4 byte unicode character in Java

Question

I am writing unit tests for my custom StringDatatype, and I need to write down 4 byte unicode character. "\\U" - not working (illegal escape character error) for example: U+1F701 (0xf0 0x9f 0x9c 0x81). How it can be written in a string?

Answer 1

A Unicode code point is not 4 bytes; it is an integer (ranging, at the moment, from U+0000 to U+10FFFF).

Your 4 bytes are (wild guess) its UTF-8 encoding version (edit: I was right ).

You need to do this:

final char[] chars = Character.toChars(0x1F701);
final String s = new String(chars);
final byte[] asBytes = s.getBytes(StandardCharsets.UTF_8);

When Java was created, Unicode did not define code points outside the BMP (ie, U+0000 to U+FFFF), which is the reason why a char is only 16 bits long (well, OK, this is only a guess, but I think I'm not far off the mark here); since then, well, it had to adapt... And code points outside the BMP need two chars (a leading surrogate and a trailing surrogate -- Java calls these a high and low surrogate respectively). There is no character literal in Java allowing to enter code points outside the BMP directly.
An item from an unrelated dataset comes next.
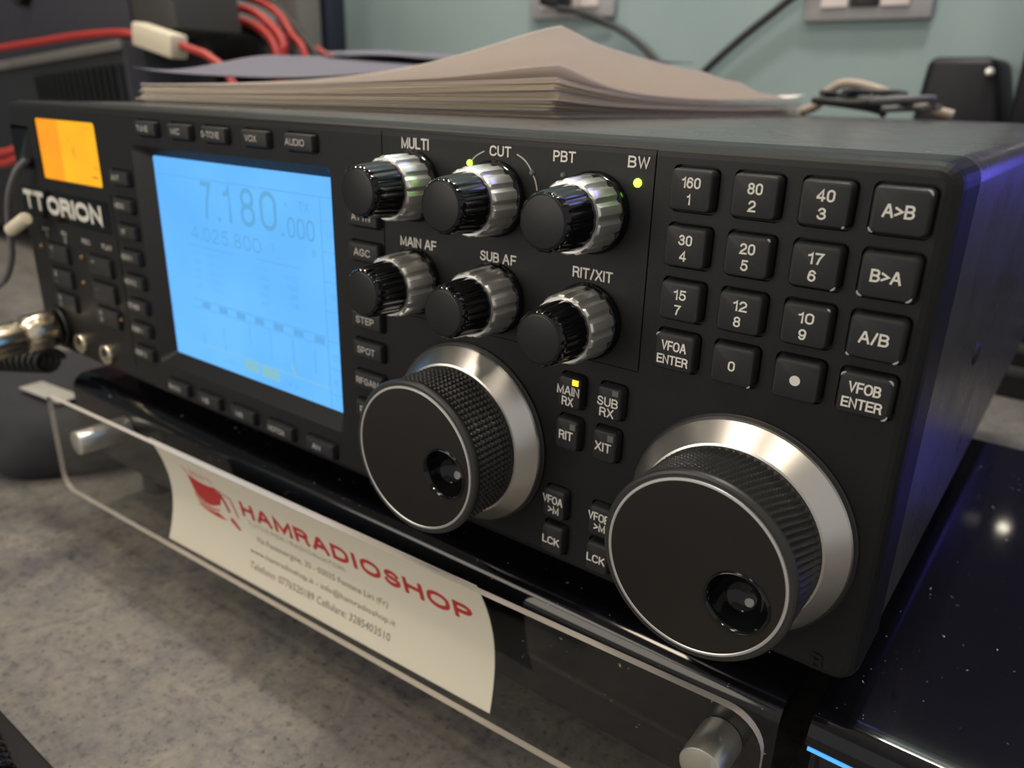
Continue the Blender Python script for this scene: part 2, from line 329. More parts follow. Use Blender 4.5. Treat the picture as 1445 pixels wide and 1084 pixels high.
# grotesque capitals and figures drawn as strokes: unit height, natural width, uniform pen
def _a(cx, cy, rx, ry, d0, d1, n=8): return [(cx+rx*math.cos(math.radians(d0+(d1-d0)*i/n)), cy+ry*math.sin(math.radians(d0+(d1-d0)*i/n))) for i in range(n+1)]
GL = {
 'A': (.70, [[(0, 0), (.31, 1), (.39, 1), (.70, 0)], [(.13, .33), (.57, .33)]]),
 'B': (.62, [[(0, 0), (0, 1), (.34, 1)]+_a(.34, .76, .24, .24, 90, -90)+[(0, .52)], [(.34, .52)]+_a(.36, .26, .26, .26, 90, -90)+[(0, 0)]]),
 'C': (.70, [_a(.37, .68, .33, .32, 25, 180, 8)+_a(.37, .32, .37, .32, 180, 335, 8)]),
 'D': (.66, [[(0, 0), (0, 1), (.30, 1)]+_a(.30, .64, .36, .36, 90, 0, 5)+_a(.30, .36, .36, .36, 0, -90, 5)+[(0, 0)]]),
 'E': (.56, [[(.56, 1), (0, 1), (0, 0), (.58, 0)], [(0, .52), (.52, .52)]]),
 'F': (.54, [[(.54, 1), (0, 1), (0, 0)], [(0, .50), (.48, .50)]]),
 'G': (.72, [_a(.37, .68, .33, .32, 25, 180, 8)+_a(.37, .32, .37, .32, 180, 300, 6)+[(.70, .22), (.70, .47), (.40, .47)]]),
 'H': (.62, [[(0, 0), (0, 1)], [(.62, 0), (.62, 1)], [(0, .52), (.62, .52)]]),
 'I': (.0, [[(0, 0), (0, 1)]]),
 'K': (.62, [[(0, 0), (0, 1)], [(.58, 1), (.03, .40)], [(.22, .60), (.64, 0)]]),
 'L': (.50, [[(0, 1), (0, 0), (.50, 0)]]),
 'M': (.76, [[(0, 0), (0, 1), (.38, .08), (.76, 1), (.76, 0)]]),
 'N': (.62, [[(0, 0), (0, 1), (.62, 0), (.62, 1)]]),
 'O': (.74, [_a(.37, .62, .37, .38, 0, 180, 10)+_a(.37, .38, .37, .38, 180, 360, 10)+[(.74, .62)]]),
 'P': (.58, [[(0, 0), (0, 1), (.32, 1)]+_a(.32, .73, .26, .27, 90, -90)+[(0, .46)]]),
 'R': (.62, [[(0, 0), (0, 1), (.34, 1)]+_a(.34, .75, .26, .25, 90, -90)+[(0, .50)], [(.32, .50), (.54, .38), (.56, .12), (.62, 0)]]),
 'S': (.60, [_a(.30, .74, .26, .26, 15, 180, 8)+[(.10, .60), (.50, .44)]+_a(.30, .27, .30, .27, 20, -170, 9)]),
 'T': (.60, [[(0, 1), (.60, 1)], [(.30, 1), (.30, 0)]]),
 'U': (.62, [[(0, 1), (0, .32)]+_a(.31, .31, .31, .31, 180, 360, 8)+[(.62, 1)]]),
 'V': (.64, [[(0, 1), (.32, 0), (.64, 1)]]),
 'X': (.62, [[(0, 0), (.60, 1)], [(.02, 1), (.62, 0)]]),
 'Y': (.62, [[(0, 1), (.31, .45), (.62, 1)], [(.31, .45), (.31, 0)]]),
 'W': (.90, [[(0, 1), (.22, 0), (.45, .95), (.68, 0), (.90, 1)]]),
 '0': (.50, [_a(.25, .70, .25, .30, 0, 180, 8)+_a(.25, .30, .25, .30, 180, 360, 8)+[(.50, .70)]]),
 '1': (.24, [[(0, .78), (.14, .82), (.24, 1), (.24, 0)]]),
 '2': (.50, [_a(.25, .73, .24, .27, 170, 0, 8)+[(.46, .55), (.08, .20), (.0, 0), (.52, 0)]]),
 '3': (.50, [_a(.24, .76, .21, .24, 165, -80, 8)+[(.20, .53)], [(.24, .53)]+_a(.24, .27, .26, .27, 80, -170, 8)]),
 '4': (.54, [[(.40, 0), (.40, 1), (0, .33), (.0, .24), (.54, .24)]]),
 '5': (.50, [[(.46, 1), (.08, 1), (.03, .50)]+_a(.24, .33, .26, .33, 130, -160, 10)]),
 '6': (.50, [_a(.26, .72, .22, .28, 20, 150, 6)+[(.0, .45)]+_a(.25, .31, .25, .31, 180, 540, 14)]),
 '7': (.50, [[(0, 1), (.50, 1), (.26, .50), (.16, 0)]]),
 '8': (.50, [_a(.25, .76, .22, .24, -90, 270, 14), _a(.25, .27, .25, .27, -90, 270, 14)]),
 '9': (.50, [_a(.24, .28, .22, .28, -160, -20, 6)+[(.50, .55)]+_a(.25, .69, .25, .31, 0, 360, 14)]),
 '>': (.50, [[(0, .78), (.50, .48), (0, .18)]]), '/': (.30, [[(0, -.02), (.30, 1.02)]]), '-': (.30, [[(0, .42), (.30, .42)]]),
 '+': (.5, [[(0, .5), (.5, .5)], [(.25, .25), (.25, .75)]]), '.': (.0, [[(0, 0), (0, .08)]]), ' ': (.12, [])}
def strokes(s, x0, x1, z0, z1, pen, V, F):
    gap = .26; tw = sum(GL[c][0] for c in s)+gap*(len(s)-1)+.0001
    h = z1-z0; sx = (x1-x0-pen)/tw if tw > .01 else 1; sz = h-pen; x = 0
    for c in s:
        wd, L = GL[c]
        for pl in L:
            P = [Vector((x0+pen/2+(x+a)*sx if tw > .01 else (x0+x1)/2, z0+pen/2+b*sz)) for a, b in pl]
            P = [p for i, p in enumerate(P) if i == 0 or (p-P[i-1]).length > 1e-5]
            if len(P) < 2: continue
            T = [(P[i+1]-P[i]).normalized() for i in range(len(P)-1)]
            closed = (P[0]-P[-1]).length < 1e-4
            if not closed: P[0] = P[0]-T[0]*pen/2; P[-1] = P[-1]+T[-1]*pen/2
            b0 = len(V)
            for i, p in enumerate(P):
                t0 = T[i-1] if i or closed else T[0]; t1 = T[i] if i < len(T) else (T[0] if closed else T[-1]); n = Vector((-t0.y-t1.y, t0.x+t1.x)); l = n.length
                if l < .35: n = Vector((-t1.y, t1.x)); k = 1
                else: n /= l; k = min(1/max(n.dot(Vector((-t1.y, t1.x))), .3), 1.9)
                lift = .0035*(len(V)//2 % 60); V.append((*(p+n*pen/2*k), lift)); V.append((*(p-n*pen/2*k), lift))   # crossing strokes never share a plane
            for i in range(len(P)-1): F.append((b0+2*i, b0+2*i+1, b0+2*i+3, b0+2*i+2))
        x += wd+gap
def lettering(lines, y, m, parent, bold=0.012, name='lettering', fn=None, o=None):
    """lines = [(text, x0, x1, z0, z1)] printed on the plane y (or through fn(x, z) on a curved sheet)"""
    V = []; F = []
    for s, x0, x1, z0, z1 in lines:
        if all(c in GL for c in s):
            v2 = []; strokes(s, x0, x1, z0, z1, (z1-z0)*(.125+bold*2.2), v2, F_ := []); b = len(V)
            V += [fn(a, c)-PN*q*.6 if fn else (a, y-q, c) for a, c, q in v2]; F += [tuple(b+i for i in f) for f in F_]; continue
        vs, fs = glyphs(s, bold); b = len(V)
        for a, c in vs:
            x = x0+a*(x1-x0); z = z0+c*(z1-z0); V.append(fn(x, z) if fn else (x, y, z))
        F += [tuple(b+i for i in f) for f in fs]
    o = Vector(o) if o is not None else Vector(((lines[0][1]+lines[0][2])/2, y, (lines[0][3]+lines[0][4])/2))
    me = bpy.data.meshes.new('lettering'); me.from_pydata([(Vector(v)-o)*S for v in V], [], F)
    return link(name, me, m, parent, o)
def poly(pts, y, m, parent, name, th=0.0):
    bm = bmesh.new(); o = Vector((sum(p[0] for p in pts)/len(pts), y, sum(p[1] for p in pts)/len(pts)))
    if th: rings(bm, [[(x, y, z) for x, z in pts], [(x, y-th, z) for x, z in pts]])
    else: bm.faces.new([bm.verts.new((x, y, z)) for x, z in pts])
    return mk(name, bm, m, parent, o, 0)

# ------------------------------------------------------------------ the setting
struct(mk('wall_back', bx(-2600, 1900, 700, 760, -840, 1800), 'wall', None, (0, 700, -840), 0))
struct(mk('wall_left', bx(-2660, -2600, -2200, 760, -840, 1800), 'wall', None, (-2600, 0, -840), 0))
struct(mk('ceiling', bx(-2660, 1900, -2200, 760, 1800, 1850), 'ceil', None, (0, 0, 1800), 0))
struct(mk('floor', bx(-2660, 1900, -2200, 760, -880, -840), 'floor', None, (0, 0, -860), 0))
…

Given that a char is, in fact, a UTF-16 code unit and that there are string literals for these, you can input this "character" in a String as "\?\?" -- or directly as the symbol if your computing environment has support for it.

See also the CharsetDecoder and CharsetEncoder classes.

See also String.codePointCount() , and, since Java 8, String.codePoints() (inherited from CharSequence ).

Answer 2

String s = "𩸽";

Technically this is one character. But be careful s.length() will returns 2. Also java won't compile String s = '𩸽' . Java don't promise you that String.length() shall returns exact number of characters, it returns just number of java-chars required for store this string.

Real number of characters can be obtained from s.codePointCount(0, s.length()) .

Answer 3

jshell> String s = "🏳"; s ==> "🏳️"

jshell> s.codePointCount(0, s.length()); $5 ==> 2